Chaleur meurtrière
En 2100, 3 personnes sur 4 seront exposées à des vagues de chaleur meurtrières plus de 20 jours par an. Voilà le constat de l’étude « Global risk of deadly heat » publié dans Nature Climate Change.
Le corps humain a besoin d’avoir une température interne comprise entre 37 et 38 degrés. En temps normal, quand la température extérieure est haute, le corps parvient à se refroidir grâce à la transpiration. Mais lorsque l’indice de chaleur — une mesure prenant en compte la température et l’humidité — dépasse 40°C, le corps se met à chauffer. Si rien n’est fait pour le refroidir, il atteint la température ambiante.
Voilà comment il est possible de mourir de chaleur. Les plus touchés par ce phénomène sont les jeunes enfants et les personnes âgées, car elles sont généralement isolées socialement et en manque de ressources. Selon Richard Keller, professeur d’histoire de la médecine à l’université du Wisconsin, l’énorme majorité des personnes décédées pendant l’épisode de canicule de 2003 en France étaient âgées de 75 ans ou plus.

Le rôle des émissions carbonées
On estime qu’actuellement 30 % de la population mondiale est exposée à des vagues de chaleur potentiellement meurtrières 20 jours par an ou plus. Le changement climatique va aggraver dramatiquement le phénomène. À quel point ? Cela va dépendre des émissions de gaz à effet de serre.
Le GIEC (Groupe d’experts intergouvernemental sur l’évolution du climat) a établi plusieurs situations possibles.
Le scénario le plus pessimiste est celui dans lequel les émissions continuent d’augmenter au rythme actuel. Le réchauffement moyen serait alors de 3,7 °C à la fin du siècle.
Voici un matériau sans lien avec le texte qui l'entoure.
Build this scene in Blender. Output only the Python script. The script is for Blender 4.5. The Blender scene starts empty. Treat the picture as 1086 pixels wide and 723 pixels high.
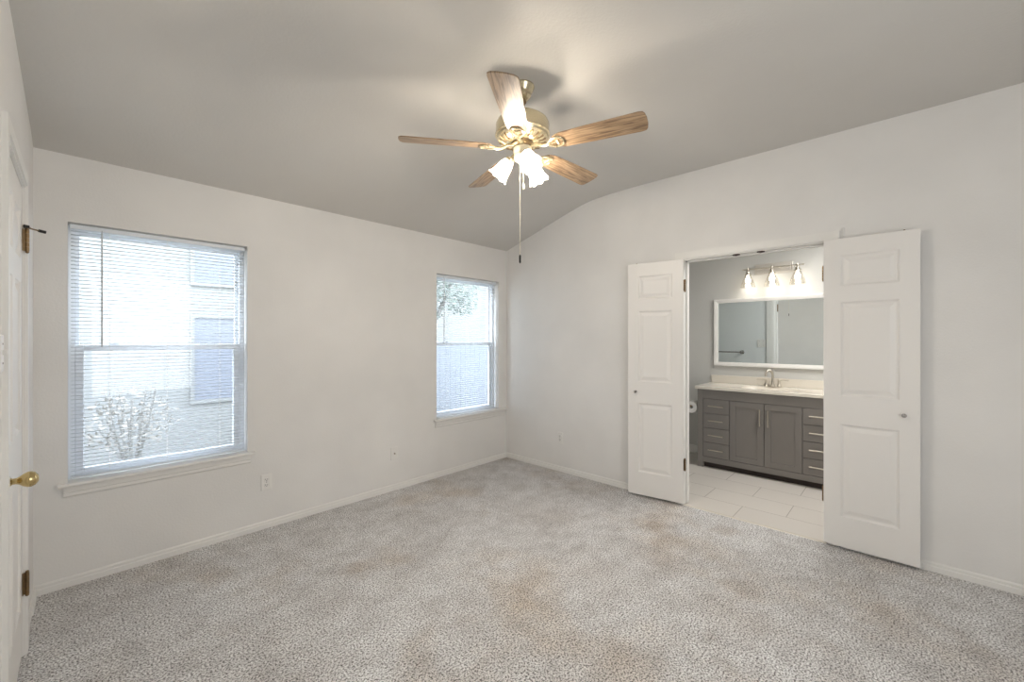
import bpy, bmesh, math, random
from mathutils import Vector, Matrix
random.seed(7)
scene = bpy.context.scene
C = scene.collection
PI = math.pi

# ---------------------------------------------------------------- camera, world, exposure
CAM = Vector((-3.529, -3.405, 1.38))
YAW = math.radians(43.235)
cam_d = bpy.data.cameras.new('camera')
cam = bpy.data.objects.new('camera', cam_d); C.objects.link(cam)
cam.location = CAM
cam.rotation_euler = (PI/2, 0, YAW - PI/2)
cam_d.sensor_fit = 'HORIZONTAL'; cam_d.sensor_width = 36.0
cam_d.lens = 443.97*36/1086
cam_d.shift_y = -2.16/1086
cam_d.clip_start = 0.02; cam_d.clip_end = 200
scene.camera = cam
scene.view_settings.view_transform = 'Standard'
scene.view_settings.look = 'None'
scene.view_settings.gamma = 1.0
scene.view_settings.exposure = 0.37
scene.view_settings.use_curve_mapping = False

SKY = 8.4
w = bpy.data.worlds.new('sky'); scene.world = w; w.use_nodes = True
wn = w.node_tree.nodes; wl = w.node_tree.links
bg = wn['Background']; bg.inputs['Color'].default_value = (0.84, 0.92, 1.0, 1); bg.inputs['Strength'].default_value = SKY

def area(name, loc, rot, sx, sy, power, col, portal=False):
    l = bpy.data.lights.new(name, 'AREA'); l.shape = 'RECTANGLE'; l.size = sx; l.size_y = sy
    l.energy = power; l.color = col
    o = bpy.data.objects.new(name, l); C.objects.link(o); o.location = loc; o.rotation_euler = rot
    if portal: l.cycles.is_portal = True
    return o
# unseen fill light added behind the camera
area('rear_fill_light', (-2.6, -4.62, 1.45), (PI/2, 0, -.38), 1.5, 1.7, 25, (0.96, 0.985, 1.0))
area('bathroom_fill_light', (0.80, -3.15, 2.45), (0, 0, 0), 0.6, 0.9, 21, (1.0, 0.985, 0.96))  # fill lamp added out of view to brighten the bathroom
# sky portals over the two windows (sampling only)
area('portal_one', (-3.0875, 0.19, 1.31), (-PI/2, 0, 0), 0.9, 1.5, 1, (1, 1, 1), True)
area('portal_two', (-0.5675, 0.19, 1.31), (-PI/2, 0, 0), 0.9, 1.5, 1, (1, 1, 1), True)
FAN_W = 15; VAN_W = .55

# ---------------------------------------------------------------- helpers
def lin(c):
    return tuple(((v/255)/12.92 if v/255 <= .04045 else ((v/255+.055)/1.055)**2.4) for v in c)
def mat(name, rgb, rough=.5, metal=0., bump=0., bscale=60., spec=.5, emit=None, estr=0., ior=None):
    m = bpy.data.materials.new(name); m.use_nodes = True
    n = m.node_tree.nodes; l = m.node_tree.links; b = n['Principled BSDF']
    b.inputs['Base Color'].default_value = (*lin(rgb), 1)
    b.inputs['Roughness'].default_value = rough; b.inputs['Metallic'].default_value = metal
    b.inputs['Specular IOR Level'].default_value = spec
    if emit:
        b.inputs['Emission Color'].default_value = (*emit, 1); b.inputs['Emission Strength'].default_value = estr
    if bump:
        tc = n.new('ShaderNodeTexCoord'); ns = n.new('ShaderNodeTexNoise'); ns.inputs['Scale'].default_value = bscale
        ns.inputs['Detail'].default_value = 3
        bp = n.new('ShaderNodeBump'); bp.inputs['Strength'].default_value = bump; bp.inputs['Distance'].default_value = .004
        l.new(tc.outputs['Object'], ns.inputs['Vector']); l.new(ns.outputs['Fac'], bp.inputs['Height'])
        l.new(bp.outputs['Normal'], b.inputs['Normal'])
    return m
def paint(name, rgb, var=.04, rough=.75, bump=.25, bs=90):
    """painted drywall: orange-peel bump and faint roller mottling"""
    m = mat(name, rgb, rough, 0, 0, spec=.25); n = m.node_tree.nodes; l = m.node_tree.links; b = n['Principled BSDF']
    tc = n.new('ShaderNodeTexCoord'); ns = n.new('ShaderNodeTexNoise'); ns.inputs['Scale'].default_value = 1.7; ns.inputs['Detail'].default_value = 5
    rp = n.new('ShaderNodeValToRGB'); c = lin(rgb)
    rp.color_ramp.elements[0].position = .3; rp.color_ramp.elements[0].color = (*[v*(1-var) for v in c], 1)
    rp.color_ramp.elements[1].position = .7; rp.color_ramp.elements[1].color = (*[min(1, v*(1+var)) for v in c], 1)
    l.new(tc.outputs['Object'], ns.inputs['Vector']); l.new(ns.outputs['Fac'], rp.inputs['Fac']); l.new(rp.outputs['Color'], b.inputs['Base Color'])
    n2 = n.new('ShaderNodeTexNoise'); n2.inputs['Scale'].default_value = bs; n2.inputs['Detail'].default_value = 2
    bp = n.new('ShaderNodeBump'); bp.inputs['Strength'].default_value = bump; bp.inputs['Distance'].default_value = .003
    l.new(tc.outputs['Object'], n2.inputs['Vector']); l.new(n2.outputs['Fac'], bp.inputs['Height']); l.new(bp.outputs['Normal'], b.inputs['Normal'])
    return m

M = {}
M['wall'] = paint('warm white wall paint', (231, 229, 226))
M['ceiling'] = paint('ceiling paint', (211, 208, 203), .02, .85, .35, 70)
M['bath_wall'] = paint('grey bathroom paint', (203, 202, 198), .02)
M['white'] = mat('white semi-gloss trim paint', (234, 232, 228), .38, bump=.05, bscale=25)
M['door'] = mat('white moulded door paint', (236, 233, 229), .42, bump=.08, bscale=120)
M['vinyl'] = mat('white vinyl', (235, 238, 242), .35)
M['slat'] = mat('white enamelled slat', (232, 236, 240), .4)
M['plastic'] = mat('white plastic', (234, 232, 228), .3)
M['dark'] = mat('dark slot', (40, 36, 34), .6)
M['brass'] = mat('polished brass', (205, 184, 134), .16, 1.)
M['bronze'] = mat('aged bronze', (138, 116, 88), .35, 1.)
M['darkbronze'] = mat('dark bronze', (70, 52, 42), .5, .6)
M['nickel'] = mat('brushed nickel', (205, 198, 186), .28, 1.)
M['black'] = mat('black rubber', (25, 22, 22), .5)
M['fan_metal'] = mat('antique brass and cream enamel', (212, 200, 170), .2, .8)
M['cream'] = mat('cream enamel', (238, 228, 205), .3)
M['vanity'] = mat('grey painted cabinet', (128, 123, 119), .42, bump=.08, bscale=80)
M['toe'] = mat('toe gap shade', (52, 42, 38), .7)
M['marble'] = mat('cultured marble', (228, 221, 209), .14, bump=.0)
M['paper'] = mat('tissue paper', (240, 238, 236), .9, bump=.3, bscale=200)
M['chrome'] = mat('satin steel', (175, 172, 168), .22, 1.)
M['mirror'] = mat('mirror silver', (232, 240, 242), .0, 1.)
M['vbulb'] = mat('lit vanity bulb', (255, 250, 240), .4, emit=(1, .95, .86), estr=2.2)
M['bulb'] = mat('lit bulb', (255, 250, 240), .4, emit=(1, .93, .80), estr=14)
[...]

Dans ce cas, la zone touchée par la chaleur meurtrière s’étendrait sur 47 % de la surface du globe. 74 % de la population mondiale serait touchée.

Le scénario le plus optimiste est celui où le réchauffement aura été limité à 1°C en 2100 par une réduction drastique des rejets carbonés. Alors, 27 % du globe et 48 % de la population seraient concernés.
Dans tous les cas, les décès causés par la chaleur vont se multiplier.
« Notre négligence en matière environnementale a été telle que nous sommes désormais à court de solutions » déclare Camilo Mora, professeur à l’université de Hawaï et co-auteur de l’étude.
« En ce qui concerne les vagues de chaleur, nos options vont maintenant du « pire » au « moins pire ». De nombreuses personnes à travers le monde en paient déjà les conséquences. »
En effet, les canicules constituent déjà un risque grave. Cette réalité touche en premier lieu les habitants des régions tropicales humides, puisqu’une légère hausse des températures ou de l’humidité moyennes suffit à entraîner des décès. Si elle s’accompagne d’un taux d’humidité élevé, la chaleur peut être meurtrière même lorsque la température reste inférieure à 30°C.
Les chercheurs ont créé une carte permettant de connaître les zones où le couple température-humidité risque de dépasser le seuil critique. Par exemple, la ville de Cayenne, en Guyane Française, sera constamment au-dessus du seuil si les émissions de gaz à effet de serre ne réduisent pas.
Citadins et populations pauvres
Les villes sont de grandes zones à risque. De plus en plus d’individus s’y concentrent et elles sont touchées par les phénomènes d’îlots de chaleur, des concentrations de hautes températures liées à l’absence de nature.
Récemment, New York, Washington, Tokyo Los Angeles, Toronto, Chicago, Londres, Pékin, Sydney ou encore São Paulo ont enregistré des vagues de chaleur meurtrières.

En 2010, un nuage de pollution toxique causé par une vague de chaleur écrasante et des feux de forêt s’était abattu sur Moscou. 55 000 morts avaient été dénombrées à travers l’ouest de la Russie, plus de 10 000 dans la capitale.
Ainsi, bien plus fréquentes et dangereuses qu’on ne le pense, les canicules sont meurtrières dans plus de 60 régions du monde chaque année.
« La canicule qui a frappé l’Europe en 2003 a causé la mort d’environ 70 000 personnes, soit plus de 20 fois le nombre de personnes tuées dans les attentats du 11 septembre. » nous informe Camilo Mora.
Enfin, en ce qui concerne les années à venir, les populations pauvres seront particulièrement vulnérables face au réchauffement. Dans les pays tropicaux, des augmentations des températures moyennes, même légères, auront probablement un impact considérable. Au Pakistan et en Inde, des températures atteignant 53,5°C ont récemment été enregistrées. Steven Davis est co-auteur de l’étude et professeur à l’université de Californie.
« À Chicago, les gens peuvent échapper à la chaleur, ce qui n’est pas le cas de nombreuses personnes pauvres en Inde » conclue-t-il.